The TPP involves the U.S., Japan and 10 other nations. It stretches across the Pacific, involving Canada and South American nations, over to New Zealand and Australia.

China, however, is not included.
The TPP poses the same problems posed by the North American Free Trade Agreement, which was implemented 20 years ago. These trade deals assume:
• That interdependence trumps independence
• And that national self-sufficiency is a bad thing

So, if Japan agrees to accept heavy rice imports, its own rice farmers could go under. Trade officials seldom stop to ask why a major rice producer which can feed its own citizens would want imported rice.

The same goes for any other product. Logically, international trade works when nations only import those things they cannot make or grow for themselves—and then they export surpluses to nations that need certain items they cannot make.

America imports bananas because our climate is generally not good for growing them. The same goes for coffee.

But this is not how the trade dealers see the world. Their system mainly benefits the shipping companies, large banking interests, insurance companies and other vested interests with their fingers in the big pie of international trade.

Free-traders also deplore tariffs, even though tariffs arguably are one of the most workable forms of taxation.

America, in its first 125 years, funded almost the entire Washington government with such import taxes.

As for the Des Moines trade gathering, Japanese Ambassador to the U.S. Kenichiro Sasae stated:
“We are putting up every item on the negotiating table. As a result, tariffs on numerous agricultural products will be eliminated.”

The peaceful Japanese regime only a couple generations ago was considered an arch enemy of America. But get this: In the context of the TPP, Japan is encouraged to fully restore its military to counteract China and North Korea.

That would effectively cancel the disarmament constitution that Washington negotiated with Tokyo right after World War II.

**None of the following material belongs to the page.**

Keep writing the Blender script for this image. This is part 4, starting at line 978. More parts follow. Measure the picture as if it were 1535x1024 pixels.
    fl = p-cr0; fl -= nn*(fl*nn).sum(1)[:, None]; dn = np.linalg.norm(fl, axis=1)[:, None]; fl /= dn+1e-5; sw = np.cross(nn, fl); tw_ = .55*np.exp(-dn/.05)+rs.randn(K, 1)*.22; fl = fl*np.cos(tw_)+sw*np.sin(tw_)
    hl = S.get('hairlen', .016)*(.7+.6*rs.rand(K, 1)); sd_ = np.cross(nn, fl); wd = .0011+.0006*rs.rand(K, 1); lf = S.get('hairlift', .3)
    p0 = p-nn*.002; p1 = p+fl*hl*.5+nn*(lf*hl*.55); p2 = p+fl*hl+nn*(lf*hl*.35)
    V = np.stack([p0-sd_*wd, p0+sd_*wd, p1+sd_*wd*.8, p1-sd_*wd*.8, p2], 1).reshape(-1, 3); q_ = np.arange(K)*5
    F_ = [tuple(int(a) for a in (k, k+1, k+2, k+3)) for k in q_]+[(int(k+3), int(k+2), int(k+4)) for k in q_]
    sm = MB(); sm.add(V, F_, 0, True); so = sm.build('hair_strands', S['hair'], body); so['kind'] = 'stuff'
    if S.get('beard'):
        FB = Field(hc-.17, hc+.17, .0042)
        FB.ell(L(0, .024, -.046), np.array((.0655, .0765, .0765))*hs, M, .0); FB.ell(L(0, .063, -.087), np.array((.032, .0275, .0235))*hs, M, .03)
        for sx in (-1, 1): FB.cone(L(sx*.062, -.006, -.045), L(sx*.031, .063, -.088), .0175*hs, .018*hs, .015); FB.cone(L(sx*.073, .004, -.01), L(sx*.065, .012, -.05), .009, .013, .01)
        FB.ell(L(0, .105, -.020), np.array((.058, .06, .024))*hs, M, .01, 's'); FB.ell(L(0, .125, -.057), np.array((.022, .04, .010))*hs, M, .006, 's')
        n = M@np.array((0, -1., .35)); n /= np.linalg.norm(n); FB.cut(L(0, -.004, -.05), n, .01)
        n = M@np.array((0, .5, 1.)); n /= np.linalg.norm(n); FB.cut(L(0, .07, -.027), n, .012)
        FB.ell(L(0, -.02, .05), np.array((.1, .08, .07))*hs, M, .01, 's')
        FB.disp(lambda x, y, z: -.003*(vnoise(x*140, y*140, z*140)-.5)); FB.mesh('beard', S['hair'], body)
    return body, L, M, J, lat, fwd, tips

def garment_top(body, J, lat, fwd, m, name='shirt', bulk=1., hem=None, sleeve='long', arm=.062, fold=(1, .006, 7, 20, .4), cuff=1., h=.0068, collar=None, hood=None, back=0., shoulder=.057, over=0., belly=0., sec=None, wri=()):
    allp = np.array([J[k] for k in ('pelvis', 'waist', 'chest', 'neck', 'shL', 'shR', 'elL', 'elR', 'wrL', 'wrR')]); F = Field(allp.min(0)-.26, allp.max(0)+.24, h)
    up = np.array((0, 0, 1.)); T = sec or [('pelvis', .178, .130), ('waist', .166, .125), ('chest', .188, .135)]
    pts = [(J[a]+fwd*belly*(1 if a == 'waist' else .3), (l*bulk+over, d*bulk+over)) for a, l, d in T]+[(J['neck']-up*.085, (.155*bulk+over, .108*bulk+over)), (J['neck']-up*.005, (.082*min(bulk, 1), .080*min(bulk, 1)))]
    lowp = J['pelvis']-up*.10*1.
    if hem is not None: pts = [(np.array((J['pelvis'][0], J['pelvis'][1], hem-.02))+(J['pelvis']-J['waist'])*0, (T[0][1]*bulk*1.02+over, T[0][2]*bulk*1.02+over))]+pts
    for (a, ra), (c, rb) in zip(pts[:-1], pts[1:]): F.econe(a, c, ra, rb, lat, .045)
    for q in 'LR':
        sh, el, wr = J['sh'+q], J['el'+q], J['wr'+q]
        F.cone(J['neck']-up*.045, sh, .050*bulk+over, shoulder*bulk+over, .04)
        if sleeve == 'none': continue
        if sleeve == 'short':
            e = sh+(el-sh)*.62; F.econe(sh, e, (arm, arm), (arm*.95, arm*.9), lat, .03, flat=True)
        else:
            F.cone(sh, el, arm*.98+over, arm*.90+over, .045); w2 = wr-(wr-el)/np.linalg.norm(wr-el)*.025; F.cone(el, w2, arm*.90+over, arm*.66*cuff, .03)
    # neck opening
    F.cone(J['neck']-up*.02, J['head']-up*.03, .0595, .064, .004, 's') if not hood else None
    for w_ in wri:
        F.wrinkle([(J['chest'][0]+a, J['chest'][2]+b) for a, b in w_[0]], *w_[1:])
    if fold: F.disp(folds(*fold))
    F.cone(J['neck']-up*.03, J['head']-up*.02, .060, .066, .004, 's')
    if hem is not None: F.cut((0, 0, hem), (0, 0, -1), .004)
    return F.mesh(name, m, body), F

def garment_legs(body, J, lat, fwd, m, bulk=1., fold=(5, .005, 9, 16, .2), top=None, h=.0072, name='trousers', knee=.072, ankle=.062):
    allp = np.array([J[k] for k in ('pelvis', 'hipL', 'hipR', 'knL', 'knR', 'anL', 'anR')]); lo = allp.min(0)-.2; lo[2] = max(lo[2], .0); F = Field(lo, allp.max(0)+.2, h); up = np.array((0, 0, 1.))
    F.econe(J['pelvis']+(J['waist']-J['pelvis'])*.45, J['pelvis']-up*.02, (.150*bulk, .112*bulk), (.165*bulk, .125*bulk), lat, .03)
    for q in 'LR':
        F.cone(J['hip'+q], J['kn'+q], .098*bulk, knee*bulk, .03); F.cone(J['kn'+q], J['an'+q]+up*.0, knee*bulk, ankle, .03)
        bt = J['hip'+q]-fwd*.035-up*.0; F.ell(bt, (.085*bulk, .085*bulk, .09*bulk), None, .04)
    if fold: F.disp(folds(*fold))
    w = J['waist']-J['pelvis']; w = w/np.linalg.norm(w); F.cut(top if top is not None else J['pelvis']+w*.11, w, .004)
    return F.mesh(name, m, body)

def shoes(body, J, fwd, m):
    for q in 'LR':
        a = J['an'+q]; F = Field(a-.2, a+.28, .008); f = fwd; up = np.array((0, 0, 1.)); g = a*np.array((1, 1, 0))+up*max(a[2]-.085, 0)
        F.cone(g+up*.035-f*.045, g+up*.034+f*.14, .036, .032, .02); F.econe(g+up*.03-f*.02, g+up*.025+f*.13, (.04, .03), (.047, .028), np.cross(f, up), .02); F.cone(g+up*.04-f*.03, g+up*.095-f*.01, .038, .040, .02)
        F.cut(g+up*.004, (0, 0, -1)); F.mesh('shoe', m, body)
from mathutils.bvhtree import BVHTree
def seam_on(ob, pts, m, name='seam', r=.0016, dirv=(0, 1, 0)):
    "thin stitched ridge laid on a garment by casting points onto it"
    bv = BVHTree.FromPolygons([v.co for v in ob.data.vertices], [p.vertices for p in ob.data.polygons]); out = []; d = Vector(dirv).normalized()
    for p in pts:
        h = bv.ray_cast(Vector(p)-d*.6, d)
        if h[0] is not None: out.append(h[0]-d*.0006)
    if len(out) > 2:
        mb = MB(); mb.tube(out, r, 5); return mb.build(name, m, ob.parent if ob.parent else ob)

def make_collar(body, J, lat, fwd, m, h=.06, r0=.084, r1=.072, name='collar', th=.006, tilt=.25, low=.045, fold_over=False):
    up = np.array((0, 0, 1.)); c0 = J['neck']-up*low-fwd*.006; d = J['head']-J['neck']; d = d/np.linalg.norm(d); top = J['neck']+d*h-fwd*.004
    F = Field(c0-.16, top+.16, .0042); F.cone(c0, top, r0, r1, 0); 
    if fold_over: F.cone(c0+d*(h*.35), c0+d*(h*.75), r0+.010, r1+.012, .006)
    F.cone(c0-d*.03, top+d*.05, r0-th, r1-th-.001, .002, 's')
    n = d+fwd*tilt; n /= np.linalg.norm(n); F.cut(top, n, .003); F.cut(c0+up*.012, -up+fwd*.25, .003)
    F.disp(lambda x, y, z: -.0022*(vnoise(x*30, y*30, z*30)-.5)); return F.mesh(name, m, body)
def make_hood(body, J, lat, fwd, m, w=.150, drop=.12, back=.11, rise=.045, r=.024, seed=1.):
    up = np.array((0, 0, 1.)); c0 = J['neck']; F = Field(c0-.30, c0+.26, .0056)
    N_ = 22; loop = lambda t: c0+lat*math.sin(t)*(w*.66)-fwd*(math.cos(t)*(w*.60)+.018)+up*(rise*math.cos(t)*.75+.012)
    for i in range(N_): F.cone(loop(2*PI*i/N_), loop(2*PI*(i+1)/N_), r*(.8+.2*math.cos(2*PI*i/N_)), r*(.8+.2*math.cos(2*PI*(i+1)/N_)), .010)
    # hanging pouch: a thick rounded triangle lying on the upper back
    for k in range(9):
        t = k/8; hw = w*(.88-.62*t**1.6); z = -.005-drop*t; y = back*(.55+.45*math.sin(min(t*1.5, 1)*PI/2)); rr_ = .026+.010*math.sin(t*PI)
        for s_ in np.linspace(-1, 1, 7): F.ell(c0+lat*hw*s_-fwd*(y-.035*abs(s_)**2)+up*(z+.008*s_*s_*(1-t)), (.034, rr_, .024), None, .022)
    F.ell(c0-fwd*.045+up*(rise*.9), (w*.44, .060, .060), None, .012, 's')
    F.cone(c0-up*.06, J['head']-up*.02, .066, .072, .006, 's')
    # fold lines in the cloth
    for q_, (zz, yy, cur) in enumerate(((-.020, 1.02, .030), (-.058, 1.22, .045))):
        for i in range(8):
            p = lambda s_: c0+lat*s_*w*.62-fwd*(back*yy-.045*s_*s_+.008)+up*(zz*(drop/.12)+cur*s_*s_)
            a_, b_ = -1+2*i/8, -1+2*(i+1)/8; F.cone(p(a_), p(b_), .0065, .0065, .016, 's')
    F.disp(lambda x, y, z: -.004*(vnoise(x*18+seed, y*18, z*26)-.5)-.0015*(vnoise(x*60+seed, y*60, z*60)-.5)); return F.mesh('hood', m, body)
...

The bottom line is that existing trade deals like NAFTA, and the similar CAFTA deal linked to our border crisis, are proven failures. They have caused massive U.S. job losses, declining incomes and a greatly-weakened tax base.

So, perhaps the TPP would just be another cornerstone for a “new world order” of select financial interests whose own interests are being served—at the expense of everyone else.

NC

One thought on “The Great Trade Deception

  1. “But get this: In the context of the TPP, Japan is encouraged to fully restore its military to counteract China and North Korea.

    That would effectively cancel the disarmament constitution that Washington negotiated with Tokyo right after World War II.”

    Another reason why the elite want to get this TPP thing passed in order to counter and battle China and Russia’s trade and currency alliance.

    Again, whoever wins, We the People lose. Both forms of global alliances (TPP and BRIC) must be eliminated at all costs with national sovereignty being fully restored to all countries.